BARBARA CALDEROLA
Economia

Brugola, dal dizionario al futuro: Cina nel mirino e la sfida dell’elettrico

L’azienda di Lissone – il cui nome è diventata una parola del vocabolario italiano – vuole conquistare il mercato dell’Oriente. Il presidente Jody Brugola indica l’unico pericolo: “Stop alle incertezze nell’automotive”

Un operaio al lavoro nello stabilimento di Lissone

Un operaio al lavoro nello stabilimento di Lissone

Lissone, 23 febbraio 2025 – Le viti brianzole sono pronte a conquistare i cinesi. I commerciali della Brugola sono in Asia a cercare nuovi clienti. Un prodotto che nessuno, neppure loro, si azzarda a copiare.

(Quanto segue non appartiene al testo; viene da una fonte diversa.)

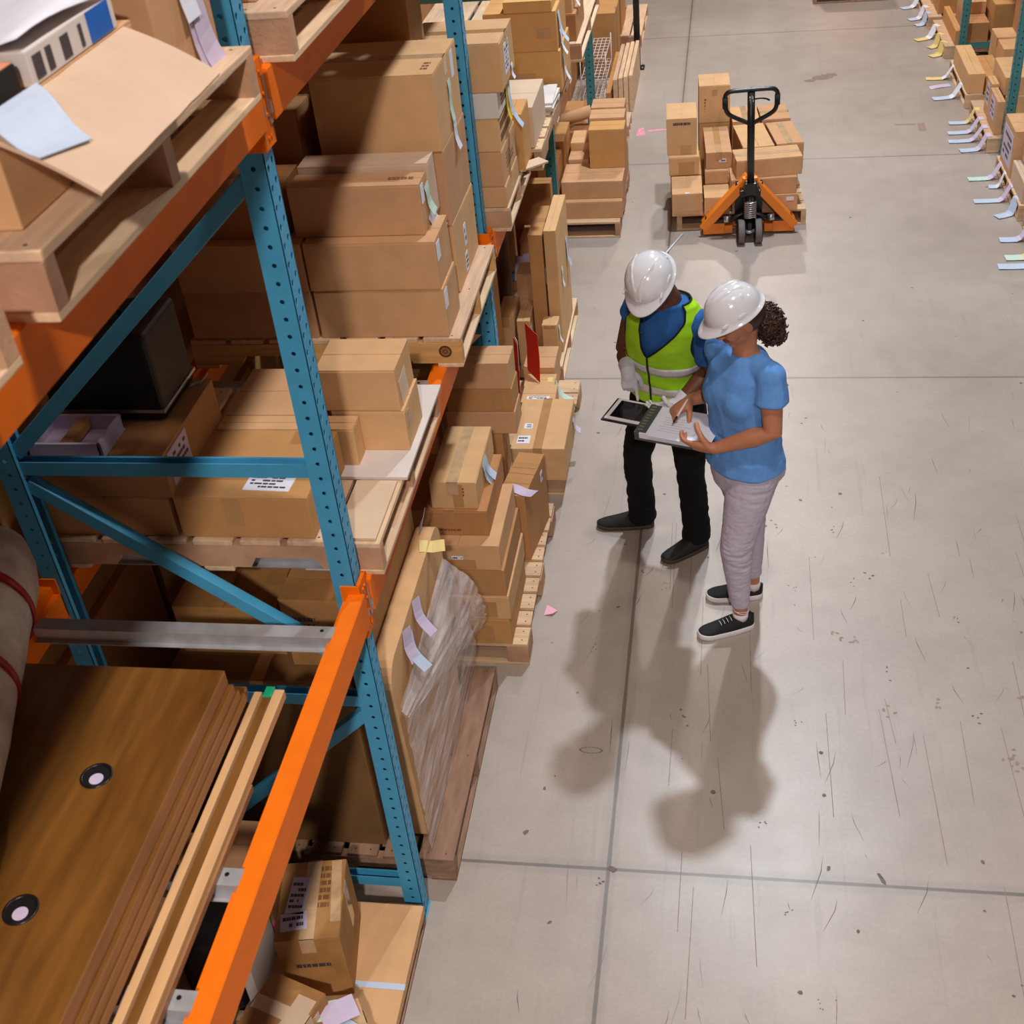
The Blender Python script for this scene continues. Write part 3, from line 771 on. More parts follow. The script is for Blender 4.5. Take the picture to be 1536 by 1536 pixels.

Questa creazione “made in Italy”, nata a Lissone nel 1926, a volte tanto minuscola da pesare 6 grammi, finisce nelle auto di tutto il mondo: una su quattro, per l’esattezza.

I primi a servirsene sono stati i Ford, seguiti da tante altre firme del settore: Bugatti, Nissan, Bmw, Audi, Mercedes, Renault, Nissan, Volkswagen, Kia. “La sfida dell’elettrico non ci spaventa”, dice il presidente Jody Brugola, terza generazione al comando dell’azienda con cinque poli produttivi in città, una logistica a Desio e altri undici centri di movimento merci nel mondo fino in India, uno stabilimento in Michigan, più di 500 dipendenti con un fatturato di 186 milioni (189 l’anno scorso) e l’obiettivo di sfondare il tetto dei 200.

“A patto che si superi l’incertezza sull’automotive – spiega il presidente – è questo il vero problema oggi. La gente è disorientata: non capisce cosa deve acquistare e nel dubbio non compra più nulla. Senza questa situazione il nostro portafoglio ordini segnerebbe un 20% in più”.

La filiera completa

Lo stallo si riflette su tutta la filiera del comparto auto e i problemi di tenuta sono concreti per uno dei pezzi di pregio dell’industria lombarda e italiana. Dalle linee Brugola escono ogni giorno 9 milioni di viti, 80mila tonnellate l’anno, per un totale di quasi mille diversi particolari a catalogo. E ciascuno è frutto “di un progetto tagliato su misura per il cliente”. È uno dei grandi cambiamenti consolidati nel tempo.

Una volta i costruttori arrivavano qui con un disegno finito, oggi nasce tutto da zero nel cuore creativo del Gruppo: ricerca e sviluppo sono una risorsa essenziale. Poi, si passa alla produzione. Comincia tutto con un filo metallico, enormi matasse vengono trasportate dai muletti alla sabbiatura, quindi allo stampaggio a freddo “la tecnica che in 99 anni di storia ha fatto la differenza”.

In reparto c’è anche la linea per il trattamento termico più lunga d’Europa con le viti che entrano in forni che raggiungono una temperatura che sfiora i mille gradi fino al processo per il difetto zero di cui Brugola è stata la prima sostenitrice nel mondo. L’ultimo passaggio della catena è il controllo di ogni singolo pezzo, quelli che non rispettano gli standard vengono scartati.

Una storia di successo

Qualità è la parola d’ordine del colosso che punta sul rapporto con il territorio in ossequio alle proprie radici. In estate sarà pronta la nuova sede con piazza e via dedicate ai fondatori. E grazie al loro genio la Brugola è finita anche nel dizionario di Italiano. Il termine indica la vite cava esagonale nata dall’inventiva di Egidio, che fra le due guerre creò Oeb, Officine Egidio Brugola, e nel 1946 ottenne il brevetto per il prodotto conosciuto nel mondo con il suo cognome.

Dopo la sua scomparsa, comincia la produzione di viti cosiddette “critiche“ per il settore automobilistico. Oeb diventa fornitore unico delle viti testata motore per Volkswagen. Nel 1964 il figlio Giannantonio prende le redini della fabbrica, che mantiene fino a 10 anni fa.

Dal 2015 al timone c’è suo figlio Jody e lui ha fissato il traguardo carbon neutral entro il 2035 e la sfida sul personale: “Mantenere le competenze sarà la chiave del successo – chiarisce immaginando un futuro di evoluzione radicata sull’uomo – l’operaio diventerà sempre più specializzato e non credo che sarà mai sostituito dai robot. Preferisco avere intorno persone”.

Fondamentale il ponte con la scuola “e qui l’aiuto deve venire dall’alto: serve formazione. Il rischio non riguarda ormai la perdita di competenze nella sola produzione, ma anche fra manager e impiegati”.